Entre fauves

C’est le genre de « post » récurrent sur Facebook: la photo d’un chasseur, très content de lui, posant fièrement devant l’animal sauvage en voie d’extinction qu’il vient de tuer. Avec, bien sûr, sous la photo, une litanie d’insultes et de haine pousse-au-crime. On a tous vu passer ce genre de choses sur les réseaux, peut-être y a-t-on même participé. Colin Niel, lui, a eu la riche idée d’en faire le coeur de son nouveau roman noir et sauvage, comme ses protagonistes. D’un côté, Martin, sympathique en apparence, garde au sein du parc national des Pyrénées, amoureux de la nature, qui a  » honte de faire partie de l’espèce humaine » et  » hater » de chasseurs dès qu’il a le temps; de l’autre, cette supposée garce d’Apolline, alias « Leg Holas », dont la photo où elle pose avec un arc à flèches et la dépouille d’un lion affole les réseaux sociaux. Vous reniflez la suite: ces deux-là vont évidemment se retrouver pour une nouvelle partie de chasse et un troublant jeu de rôle entre proies. Mais préparez-vous aussi à être surpris car Colin Niel livre ici -après un déjà très remarqué Seules les bêtes- un grand roman noir, et surtout gris, aussi écologiste qu’humaniste, et qui se joue des clichés et des a priori.
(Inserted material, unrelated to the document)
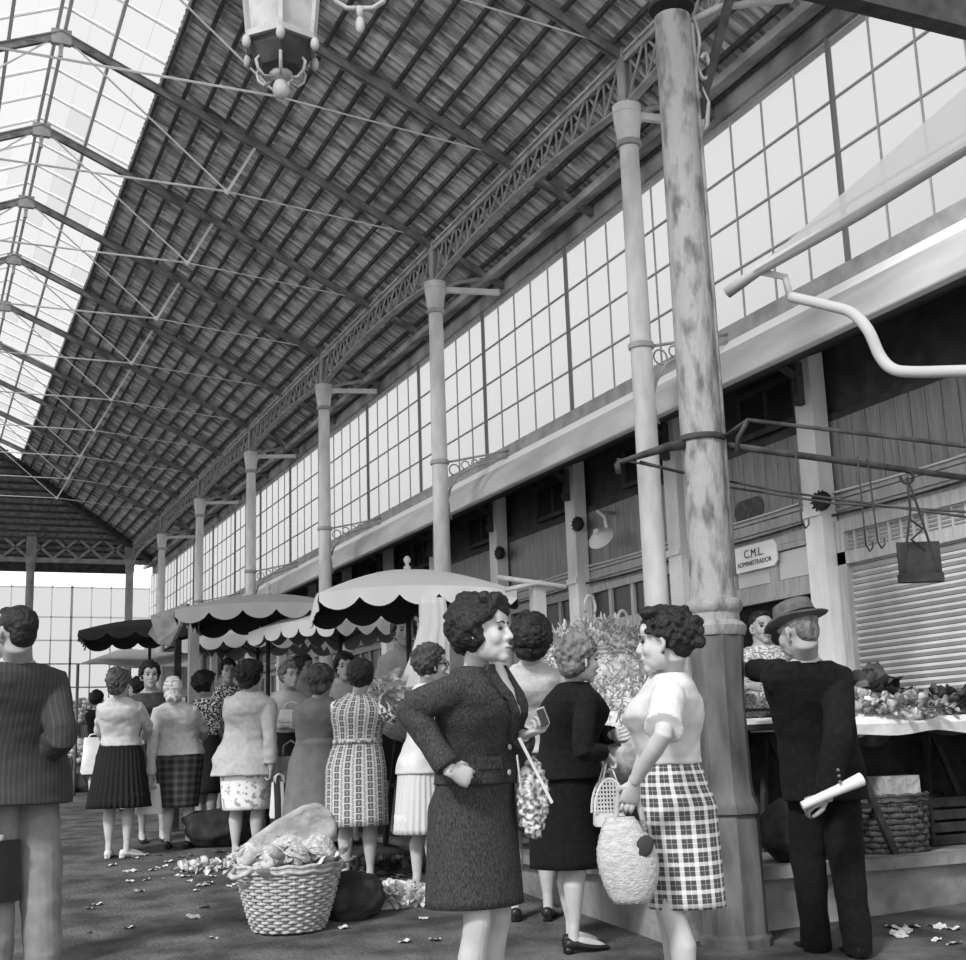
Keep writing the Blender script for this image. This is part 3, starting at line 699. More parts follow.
class Person:
    def __init__(s, label, fx, d, head, face, male=False, base=None, fat=1.0, near=False, headface=None, pitch=0.0, tilt=0.0, bx=None, group=None, hscale=1.0):
        p = spot(fx, d) if base is None else base
        s.p = p; s.d = d; s.near = near; s.male = male; s.fat = fat
        away = math.atan2(-(p.x-CAM[0]), (p.y-CAM[1])); s.rz = away-math.radians(face)
        s.t = empty('person', p, label, 'person', group, s.rz)
        s.inv = Matrix.Translation(p) @ Matrix.Rotation(s.rz, 4, 'Z'); s.inv.invert()
        hc = s.L(head[0], head[1], head[2] if len(head) > 2 else 0)      # head centre, local metres
        s.k = hc.z/1.462; s.hc = hc/s.k; s.H = 1.6*s.k
        hy = math.radians((headface if headface is not None else face)-face)
        s.T = Matrix.Translation(s.hc) @ Matrix.Rotation(-hy, 4, 'Z') @ Matrix.Rotation(math.radians(pitch), 4, 'X') @ Matrix.Rotation(math.radians(tilt), 4, 'Y') @ Matrix.Scale(hscale, 4)
        s.rnd = random.Random(int(fx*7+d*100)); s.tab = TORSO_M if male else TORSO_W
        s.vox = .0065 if near else .010; s.arms = {}
        print('PERSON', label[:40], 'H %.2f' % s.H, 'd', d)
    def L(s, x, y, dd=0.0):
        return s.inv @ at(x, y, s.d+dd)
    def l(s, x, y, dd=0.0): return s.L(x, y, dd)/s.k
    def off(s, z):
        t = max(0, (z-.86)/(1.482-.86)); t = t*t*.35+t*.65 if t < 1 else 1.0
        return Vector((s.hc.x*t, s.hc.y*t, 0))
    def tor(s, z): rx, ry, yo = interp(s.tab, z); f = lerp(s.fat, 1.0, max(0, min(1, (z-1.22)/.15))); return rx*f, ry*(1+(f-1)*1.3), yo
    def tring(s, z, e=0.0, n=30, mod=None, p=2.3):
        rx, ry, yo = s.tor(z); o = s.off(z); return ring((o.x, o.y+yo, z), rx+e, ry+e, n, p, mod=mod)
    def shoulder(s, sx):
        w_ = .155 if s.male else .143; o = s.off(1.28); return Vector((o.x+sx*w_*(1+(s.fat-1)*.5), o.y-.008, 1.262))
    def arm(s, side, w=None, e=None, pole=(0, -1, -.3), hd=None, n=None, curl=.5, thumb=.5, wl=None, el=None):
        """side +1 right, -1 left; w,e = pixel (x,y,dd) or wl/el local"""
        S_ = s.shoulder(side); W = s.l(*w) if w else (Vector(wl) if wl is not None else S_+Vector((side*.06, .03, -.50)))
        up, fo = .275, .235
        if e: E_ = s.l(*e)
        elif el is not None: E_ = Vector(el)
        else:
            v = W-S_; dl = min(v.length, up+fo-.005); W = S_+v.normalized()*max(dl, .12); v = W-S_; dl = v.length
            a = (up*up-fo*fo+dl*dl)/(2*dl); h = math.sqrt(max(up*up-a*a, 0)); q = Vector((pole[0]*1, pole[1], pole[2])); u = v.normalized(); q = q-u*q.dot(u)
            if q.length < 1e-3: q = Vector((0, -1, 0))
            E_ = S_+u*a+q.normalized()*h
        s.arms[side] = (S_, E_, W, Vector(hd) if hd is not None else (W-E_).normalized(), Vector(n) if n is not None else Vector((-side, 0, 0)), curl, thumb)
        return s
    def skin(s, m=SK, legs=True, feet=None, stance=None, handk=1.0):
        mb = MB(); f = s.fat; fm = .93 if not s.male else 1.08
        head_geo(mb, s.T, s.male)
        o = s.off(1.36); hb = s.T @ Vector((0, -.03, -.05))
        nr = .050 if not s.male else .062
        mb.tube([(o.x, o.y-.006, 1.25), (o.x, o.y-.012, 1.345), hb, s.T @ Vector((0, -.02, -.0))], [nr*1.1, nr*1.06, nr, nr*.9], 16)
        zs = [.80, .9, 1.02, 1.15, 1.25, 1.29, 1.32, 1.345, 1.372, 1.395]
        mb.loft([s.tring(z, -.015) for z in zs])
        for sd_, (S_, E_, W, hd, n, cu, th) in s.arms.items():
            a = .046*(.5+.5*f)*fm
            mb.tube([S_+Vector((-sd_*.06, 0, .01)), S_, S_.lerp(E_, .35), S_.lerp(E_, .8), E_, E_.lerp(W, .25), E_.lerp(W, .7), W, W+hd*.015], [a*.7, a*.96, a*.94, a*.80, a*.76, a*.80, a*.62, .026*fm, .022], 14)
        st = stance or [(-.09, 0.0, 0), (.09, .02, 0)]; s.st = st; s.knees = []
        if legs:
            for i, (fx, fy, yaw) in enumerate(st):
                sx = -1 if i == 0 else 1; hip = Vector((sx*.085, 0, .86)); an = Vector((fx, fy-.01, .085)); kn = hip.lerp(an, .53)+Vector((sx*.003, .035, 0)); s.knees.append(kn)
                g = (.5+.5*f)
                q = lambda t, oy: kn.lerp(an, t)+Vector((0, oy, 0))
                mb.tube([hip, hip.lerp(kn, .5), kn+Vector((0, 0, .05)), kn, q(.15, -.008), q(.35, -.020), q(.6, -.010), q(.85, 0), an, an-Vector((0, 0, .03))], [.085*g, .068*g, .053*g, .049*g, .047*g, .051*g, .040*g, .029, .028, .028], 14)
                F = Matrix.Rotation(-math.radians(yaw), 3, 'Z'); c = Vector((fx, fy, 0))
                mb.tube([c+F @ Vector((0, y, z)) for y, z in ((-.045, .035), (-.02, .045), (.03, .05), (.08, .036), (.13, .022), (.165, .016))], [.022, .030, .032, .030, .026, .012], 12, flat=.9)
        me = remesh(mb, 'body', s.vox/s.k, 2, .5)
        hm = MB()
        for sd_, (S_, E_, W, hd, n, cu, th) in s.arms.items(): add_hand(hm, W, hd, n, sd_*-1 if False else sd_, (1.0 if s.male else .92)*handk, cu, thumb=th)
        if hm.v:
            b = bmesh.new(); b.from_mesh(me); t2 = hm.mesh('t'); t2.polygons.foreach_set('use_smooth', [True]*len(t2.polygons)); b.from_mesh(t2); b.to_mesh(me); b.free(); bpy.data.meshes.remove(t2)
        s.body = s.fin(put(me, 'body', m, s.t)); return s
    def fin(s, o):
        o.data.transform(Matrix.Scale(s.k, 4)); return o
    def face(s, lipm=LIP, brow=BROW):
        for sx in (-1, 1):
            q = MB(); q.ell(s.T @ Vector((sx*.029, .0775, .008)), [.0145, .008, .0065], s.T.to_3x3(), 10, 8); s.fin(q.build('eye', EYE, s.t, True))
            q = MB(); q.tube([s.T @ Vector((sx*.012, .0865, .026)), s.T @ Vector((sx*.028, .087, .032)), s.T @ Vector((sx*.046, .073, .026))], [.003, .0035, .002], 6); s.fin(q.build('eyebrow', brow, s.t, True))
        q = MB(); q.tube([s.T @ Vector((-.022, .088, -.061)), s.T @ Vector((-.008, .0975, -.058)), s.T @ Vector((0, .098, -.060)), s.T @ Vector((.008, .0975, -.058)), s.T @ Vector((.022, .088, -.061))], [.003, .0065, .0065, .0065, .003], 8, flat=.9); s.fin(q.build('mouth', lipm, s.t, True)); return s
    def hair(s, style, m): s.fin(make_hair(style, s.T, s.t, m, s.rnd, .0075)); return s
    def glasses(s):
        q = MB()
        for sx in (-1, 1):
            q.tube([s.T @ Vector((sx*.03+.022*math.cos(a), .095, .006+.016*math.sin(a))) for a in np.linspace(0, 2*PI, 13)], .0035, 6)
            q.tube([s.T @ Vector((sx*.052, .093, .008)), s.T @ Vector((sx*.078, .0, .004))], .0035, 6)
        q.tube([s.T @ Vector((-.01, .096, .008)), s.T @ Vector((.01, .096, .008))], .003, 6)
        s.fin(q.build('glasses', EYE, s.t, True)); return s
    def shoes(s, m=SHOE, heel=.03):
        for i, (fx, fy, yaw) in enumerate(s.st):
            q = MB(); F = Matrix.Rotation(-math.radians(yaw), 3, 'Z'); c = Vector((fx, fy, 0)); R_ = []
            for y, wd, h, z0 in ((-.062, .015, .045, .012), (-.05, .030, .060, .012), (0, .035, .060, .010), (.04, .037, .045, .006), (.09, .042, .034, .002), (.14, .036, .027, .002), (.175, .022, .02, .002), (.19, .006, .010, .004)):
                if s.male: wd *= 1.15; h *= 1.2; y *= 1.12
                R_.append([c+F @ Vector((math.cos(2*PI*j/14)*wd, y, max(z0, z0+h/2+math.sin(2*PI*j/14)*h/2))) for j in range(14)])
            q.loft(R_); q.box(c+F @ Vector((0, -.04, .012)), (.022, .02, .014)); s.fin(q.build('shoe', m, s.t, True))
        return s
    def skirt(s, m, zt, zh, rx, ry, pleats=0, amp=.0, name='skirt', cx=0, cy=0, e=.012, folds=.012, p=2.2):
        R_ = []; n = pleats*6 if pleats else 56; Z = [zt-(zt-zh)*i/16 for i in range(17)]; ph = s.rnd.random()*6
        hip = .82
        for i, z in enumerate(Z):
            if z > hip: a, b, yo = s.tor(z); a += e; b += e; u = 0
            else:
                a0, b0, yo = s.tor(hip); u = (hip-z)/(hip-zh); a = lerp(a0+e, rx, u); b = lerp(b0+e, ry, u)
            t = i/16; o = s.off(z)+Vector((cx*u, cy*u, 0))
            def mod(q, t=t, u=u):
                r = 1+folds*u*(math.sin(3*q+ph)+.6*math.sin(5*q+ph*2+t*2))
                if pleats: w_ = (q*pleats/(2*PI)) % 1; r += amp*(.35+.65*t)*(2*abs(w_-.5)*2-1)
                return r
            R_.append(ring((o.x, o.y+yo, z), a, b, n, p, mod=mod))
        inn = [[c+(Vector((sum(v.x for v in R_[-1])/n, sum(v.y for v in R_[-1])/n, zh))-c)*.05 for c in R_[-1]]]
        R_ += inn; R_.append([v+Vector((0, 0, .12)) for v in inn[0]])
        mb = MB(); mb.loft(R_); s.fin(mb.build(name, m, s.t, True)); return s
    def top(s, m, zb, sleeve=1.0, e=.014, name='jacket', flare=.0, zt=1.345, neck=0, fold=.006, sl=.012, cuff=1.0, split=True, arms=True, dress=None):
        """upper garment; sleeve = fraction of the arm covered"""
        mb = MB(); Z = list(np.linspace(zb, min(zt, 1.25), 9))+[z for z in (1.275, 1.295, 1.315, 1.335, 1.35, 1.365, 1.38) if z <= zt]; R_ = []
        for z in Z:
            u = max(0, (1.0-z)/(1.0-zb)) if zb < 1 else 0
            ee = e+flare*u
            R_.append(s.tring(max(z, .5), ee if z < 1.30 else lerp(ee, .010, min(1, (z-1.30)/.06)), 34))
        mb.loft(R_)
        if arms:
            for sd_, (S_, E_, W, hd, n, cu, th) in s.arms.items():
                a = .046*(.5+.5*s.fat)*(.93 if not s.male else 1.1); tot = (S_-E_).length+(W-E_).length; cut = tot*sleeve; P = [S_+Vector((-sd_*.07, 0, .012)), S_+Vector((-sd_*.03, 0, .008)), S_]; Rr = [a*.55+sl*.5, a*.9+sl*.7, a+sl*.9]
                l1 = (S_-E_).length
                for t in (.15, .3, .45, .6, .75, .9):
                    if t*l1 < cut: P.append(S_.lerp(E_, t)); Rr.append(a*(1-.2*t)+sl*(1.0+.3*cuff*(sleeve < .6)*t*2))
                if cut > l1:
                    l2 = (W-E_).length
                    P.append(E_); Rr.append(a*.78+sl*1.1)
                    for t in (.15, .35, .55, .75, .95, 1.0):
                        t = min(t, (cut-l1)/l2); P.append(E_.lerp(W, t)); Rr.append(lerp(a*.78, .027, t)+sl*cuff*1.15)
                        if t >= (cut-l1)/l2-1e-6: break
                else: P.append(S_.lerp(E_, cut/l1)); Rr.append(a*(1-.2*cut/l1)+sl*(1.3+.6*cuff*(sleeve < .6)))
                mb.tube(P, Rr, 16)
        me = remesh(mb, name, s.vox*1.15/s.k, 3, .5, fold, 7, s.rnd.random()*20)
        s.fin(put(me, name, m, s.t)); return s
    def trousers(s, m, belt=.95, wd=.075):
        mb = MB(); mb.loft([s.tring(z, .008) for z in (.76, .82, .88, belt)])
        for i, (fx, fy, yaw) in enumerate(s.st):
            sx = -1 if i == 0 else 1; hip = Vector((sx*.08, 0, .84)); kn = s.knees[i]; an = Vector((fx, fy-.01, .06))
            mb.tube([hip, hip.lerp(kn, .4), kn, kn.lerp(an, .5), an, an-Vector((0, -.012, .035))], [.10, .092, wd*1.14, wd*1.0, wd*.95, wd*.98], 18)
        s.fin(put(remesh(mb, 'trousers', s.vox*1.1/s.k, 3, .5, .007, 6), 'trousers', m, s.t)); return s
    def surf(s, x, z, e):
        rx, ry, yo = s.tor(z); rx += e; ry += e; o = s.off(z); u = min(abs(x)/rx, .98)
        return Vector((o.x+x, o.y+yo+ry*(1-u**2.3)**(1/2.3), z))
    def part(s, mb, name, m, smooth=True, label=None, on=None):
        """extra part given in local unit coordinates"""
        pr = s.t
        if on: pr = [c for c in s.t.children if c.name.split('.')[0] == on][0]
        return s.fin(mb.build(name, m, pr, smooth, label))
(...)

Dans une intrigue aux multiples temporalités, voyageant entre la vallée d’Aspe et le désert namibien, et qui donne à entendre plusieurs voix -dont celle d’un lion-, cet Entre fauves vaut bien mieux que son étiquette réductrice de thriller. Il sème le trouble autant qu’il surprend par son sujet et son originalité; un vrai refuge en cette rentrée.

De Colin Niel, éditions du Rouergue, 352 pages.